# TASK:
From the first line of the data below, copy each line up to the one containing "scene.camera = cam", and include that line too.

%%

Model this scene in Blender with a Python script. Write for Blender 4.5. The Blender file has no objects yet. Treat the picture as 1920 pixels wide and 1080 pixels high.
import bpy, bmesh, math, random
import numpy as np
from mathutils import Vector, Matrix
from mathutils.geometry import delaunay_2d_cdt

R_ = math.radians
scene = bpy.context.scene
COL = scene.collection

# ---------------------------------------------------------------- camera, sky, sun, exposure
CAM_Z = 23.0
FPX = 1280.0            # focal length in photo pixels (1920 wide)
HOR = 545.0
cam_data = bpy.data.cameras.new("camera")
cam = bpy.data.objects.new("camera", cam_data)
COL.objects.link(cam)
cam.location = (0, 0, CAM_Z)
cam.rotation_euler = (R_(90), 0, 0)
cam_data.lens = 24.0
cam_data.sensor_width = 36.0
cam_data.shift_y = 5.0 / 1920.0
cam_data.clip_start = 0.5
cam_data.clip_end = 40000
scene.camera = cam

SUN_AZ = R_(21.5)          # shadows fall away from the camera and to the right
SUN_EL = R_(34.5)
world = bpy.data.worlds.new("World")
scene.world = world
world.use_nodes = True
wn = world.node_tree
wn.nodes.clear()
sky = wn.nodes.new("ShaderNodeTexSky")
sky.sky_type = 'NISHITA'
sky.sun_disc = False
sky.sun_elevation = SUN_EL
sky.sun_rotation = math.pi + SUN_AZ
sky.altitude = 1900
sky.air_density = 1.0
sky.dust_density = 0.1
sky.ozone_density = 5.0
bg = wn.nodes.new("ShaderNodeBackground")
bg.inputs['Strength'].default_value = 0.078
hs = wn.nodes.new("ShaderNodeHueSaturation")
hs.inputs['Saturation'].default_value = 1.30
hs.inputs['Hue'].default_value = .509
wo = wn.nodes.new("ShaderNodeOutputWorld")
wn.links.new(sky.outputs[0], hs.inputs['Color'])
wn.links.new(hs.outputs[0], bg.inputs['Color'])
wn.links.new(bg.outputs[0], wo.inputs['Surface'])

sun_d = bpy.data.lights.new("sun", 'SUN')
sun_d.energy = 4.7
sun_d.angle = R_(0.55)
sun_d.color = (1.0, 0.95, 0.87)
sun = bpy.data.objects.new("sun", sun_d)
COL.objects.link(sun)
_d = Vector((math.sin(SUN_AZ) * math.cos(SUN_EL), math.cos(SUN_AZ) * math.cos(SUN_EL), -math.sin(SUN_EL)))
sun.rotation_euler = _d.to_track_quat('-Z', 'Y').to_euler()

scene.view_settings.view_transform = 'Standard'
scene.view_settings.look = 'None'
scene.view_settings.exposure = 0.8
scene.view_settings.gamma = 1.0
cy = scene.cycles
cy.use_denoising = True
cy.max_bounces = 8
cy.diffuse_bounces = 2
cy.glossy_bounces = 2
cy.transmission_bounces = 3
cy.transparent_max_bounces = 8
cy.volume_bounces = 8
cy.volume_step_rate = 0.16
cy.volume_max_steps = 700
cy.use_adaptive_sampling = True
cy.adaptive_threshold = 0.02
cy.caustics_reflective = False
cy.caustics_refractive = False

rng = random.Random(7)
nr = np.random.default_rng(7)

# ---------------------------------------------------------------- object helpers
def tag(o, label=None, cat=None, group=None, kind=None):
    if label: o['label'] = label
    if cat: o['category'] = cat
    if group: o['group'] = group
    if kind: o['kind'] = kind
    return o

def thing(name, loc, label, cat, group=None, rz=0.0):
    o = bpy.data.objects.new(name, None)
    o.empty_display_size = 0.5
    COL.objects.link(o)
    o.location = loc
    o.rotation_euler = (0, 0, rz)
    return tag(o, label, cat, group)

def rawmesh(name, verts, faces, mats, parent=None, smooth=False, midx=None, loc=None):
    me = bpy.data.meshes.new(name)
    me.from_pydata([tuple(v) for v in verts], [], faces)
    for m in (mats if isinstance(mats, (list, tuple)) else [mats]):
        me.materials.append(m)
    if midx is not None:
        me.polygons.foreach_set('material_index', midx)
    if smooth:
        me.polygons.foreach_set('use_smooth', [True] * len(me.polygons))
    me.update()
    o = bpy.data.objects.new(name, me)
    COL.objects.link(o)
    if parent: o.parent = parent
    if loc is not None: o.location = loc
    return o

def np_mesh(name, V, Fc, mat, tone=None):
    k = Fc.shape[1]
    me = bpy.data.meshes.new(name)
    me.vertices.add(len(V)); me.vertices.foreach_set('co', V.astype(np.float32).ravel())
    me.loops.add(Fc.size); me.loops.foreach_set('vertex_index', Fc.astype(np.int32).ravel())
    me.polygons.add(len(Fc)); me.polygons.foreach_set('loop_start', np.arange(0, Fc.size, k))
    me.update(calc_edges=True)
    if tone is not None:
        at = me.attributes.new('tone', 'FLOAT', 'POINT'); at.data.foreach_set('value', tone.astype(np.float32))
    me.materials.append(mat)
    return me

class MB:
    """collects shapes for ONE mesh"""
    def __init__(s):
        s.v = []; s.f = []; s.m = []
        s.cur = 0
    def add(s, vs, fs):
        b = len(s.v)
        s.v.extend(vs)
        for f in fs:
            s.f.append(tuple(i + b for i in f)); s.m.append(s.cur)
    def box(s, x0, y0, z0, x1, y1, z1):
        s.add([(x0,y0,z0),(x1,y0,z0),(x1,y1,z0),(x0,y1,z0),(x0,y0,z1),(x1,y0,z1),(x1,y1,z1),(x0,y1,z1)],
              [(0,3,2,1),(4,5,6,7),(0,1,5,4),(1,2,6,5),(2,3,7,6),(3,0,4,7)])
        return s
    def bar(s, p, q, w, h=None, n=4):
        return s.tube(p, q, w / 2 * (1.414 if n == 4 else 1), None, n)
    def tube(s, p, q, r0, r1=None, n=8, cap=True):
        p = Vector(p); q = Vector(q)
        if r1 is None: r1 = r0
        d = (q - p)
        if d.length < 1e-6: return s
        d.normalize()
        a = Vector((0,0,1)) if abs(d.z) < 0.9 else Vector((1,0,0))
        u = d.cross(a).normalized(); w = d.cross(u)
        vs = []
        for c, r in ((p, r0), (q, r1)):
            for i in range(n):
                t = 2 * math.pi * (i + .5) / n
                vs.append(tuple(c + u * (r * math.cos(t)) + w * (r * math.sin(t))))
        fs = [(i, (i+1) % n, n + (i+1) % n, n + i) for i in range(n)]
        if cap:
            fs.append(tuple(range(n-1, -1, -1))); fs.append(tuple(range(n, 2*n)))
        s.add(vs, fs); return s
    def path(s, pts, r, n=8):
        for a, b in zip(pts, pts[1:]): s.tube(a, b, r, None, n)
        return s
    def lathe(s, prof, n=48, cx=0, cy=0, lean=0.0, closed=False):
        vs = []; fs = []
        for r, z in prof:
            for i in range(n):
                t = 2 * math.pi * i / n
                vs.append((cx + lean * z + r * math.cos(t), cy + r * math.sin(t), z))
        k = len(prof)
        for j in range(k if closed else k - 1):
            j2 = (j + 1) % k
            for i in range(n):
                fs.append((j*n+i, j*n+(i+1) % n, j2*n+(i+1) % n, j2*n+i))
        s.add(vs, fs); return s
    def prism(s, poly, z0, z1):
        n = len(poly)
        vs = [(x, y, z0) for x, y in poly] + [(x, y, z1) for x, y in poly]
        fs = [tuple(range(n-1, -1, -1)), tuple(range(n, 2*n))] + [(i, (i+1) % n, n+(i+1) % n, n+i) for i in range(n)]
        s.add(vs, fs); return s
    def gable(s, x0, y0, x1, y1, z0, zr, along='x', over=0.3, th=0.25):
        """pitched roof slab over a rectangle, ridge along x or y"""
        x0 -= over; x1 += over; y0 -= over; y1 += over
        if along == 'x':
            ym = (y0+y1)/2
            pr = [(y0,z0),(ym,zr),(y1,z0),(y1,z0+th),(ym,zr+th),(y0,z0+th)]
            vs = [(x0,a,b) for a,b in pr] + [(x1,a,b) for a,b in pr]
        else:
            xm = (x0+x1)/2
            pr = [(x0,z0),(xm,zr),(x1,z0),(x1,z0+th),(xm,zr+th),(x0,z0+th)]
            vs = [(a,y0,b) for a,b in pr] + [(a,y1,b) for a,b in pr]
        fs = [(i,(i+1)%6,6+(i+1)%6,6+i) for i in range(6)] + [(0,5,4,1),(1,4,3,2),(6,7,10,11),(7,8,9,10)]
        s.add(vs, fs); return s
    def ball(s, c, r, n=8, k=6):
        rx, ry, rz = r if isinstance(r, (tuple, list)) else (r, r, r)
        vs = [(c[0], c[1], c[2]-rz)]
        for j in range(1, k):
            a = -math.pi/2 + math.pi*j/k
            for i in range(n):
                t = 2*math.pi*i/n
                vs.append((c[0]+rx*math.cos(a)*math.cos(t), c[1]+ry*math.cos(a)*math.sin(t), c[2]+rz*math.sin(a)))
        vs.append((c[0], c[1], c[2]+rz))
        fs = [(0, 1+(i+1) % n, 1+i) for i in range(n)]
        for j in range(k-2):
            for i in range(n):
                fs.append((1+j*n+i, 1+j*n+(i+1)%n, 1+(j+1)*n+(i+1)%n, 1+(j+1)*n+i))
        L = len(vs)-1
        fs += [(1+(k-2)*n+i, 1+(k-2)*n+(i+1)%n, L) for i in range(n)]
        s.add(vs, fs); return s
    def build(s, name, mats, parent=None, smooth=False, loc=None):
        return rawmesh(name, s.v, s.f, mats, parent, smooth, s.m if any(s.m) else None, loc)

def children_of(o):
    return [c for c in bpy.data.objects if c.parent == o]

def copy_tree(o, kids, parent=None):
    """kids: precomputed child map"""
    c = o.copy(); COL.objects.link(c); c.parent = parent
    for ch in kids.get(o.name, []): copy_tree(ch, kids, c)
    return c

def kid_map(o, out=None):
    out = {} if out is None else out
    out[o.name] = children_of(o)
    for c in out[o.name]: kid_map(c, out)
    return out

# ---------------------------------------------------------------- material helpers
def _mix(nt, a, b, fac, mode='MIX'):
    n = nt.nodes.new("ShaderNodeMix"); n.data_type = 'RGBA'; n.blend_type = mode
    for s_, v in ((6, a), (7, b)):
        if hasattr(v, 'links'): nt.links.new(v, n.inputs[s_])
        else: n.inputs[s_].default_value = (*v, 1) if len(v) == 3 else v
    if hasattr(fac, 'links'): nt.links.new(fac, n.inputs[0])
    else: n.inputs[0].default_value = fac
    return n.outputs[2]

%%

# RESPONSE TO THE TASK:
Model this scene in Blender with a Python script. Write for Blender 4.5. The Blender file has no objects yet. Treat the picture as 1920 pixels wide and 1080 pixels high.
import bpy, bmesh, math, random
import numpy as np
from mathutils import Vector, Matrix
from mathutils.geometry import delaunay_2d_cdt

R_ = math.radians
scene = bpy.context.scene
COL = scene.collection

# ---------------------------------------------------------------- camera, sky, sun, exposure
CAM_Z = 23.0
FPX = 1280.0            # focal length in photo pixels (1920 wide)
HOR = 545.0
cam_data = bpy.data.cameras.new("camera")
cam = bpy.data.objects.new("camera", cam_data)
COL.objects.link(cam)
cam.location = (0, 0, CAM_Z)
cam.rotation_euler = (R_(90), 0, 0)
cam_data.lens = 24.0
cam_data.sensor_width = 36.0
cam_data.shift_y = 5.0 / 1920.0
cam_data.clip_start = 0.5
cam_data.clip_end = 40000
scene.camera = cam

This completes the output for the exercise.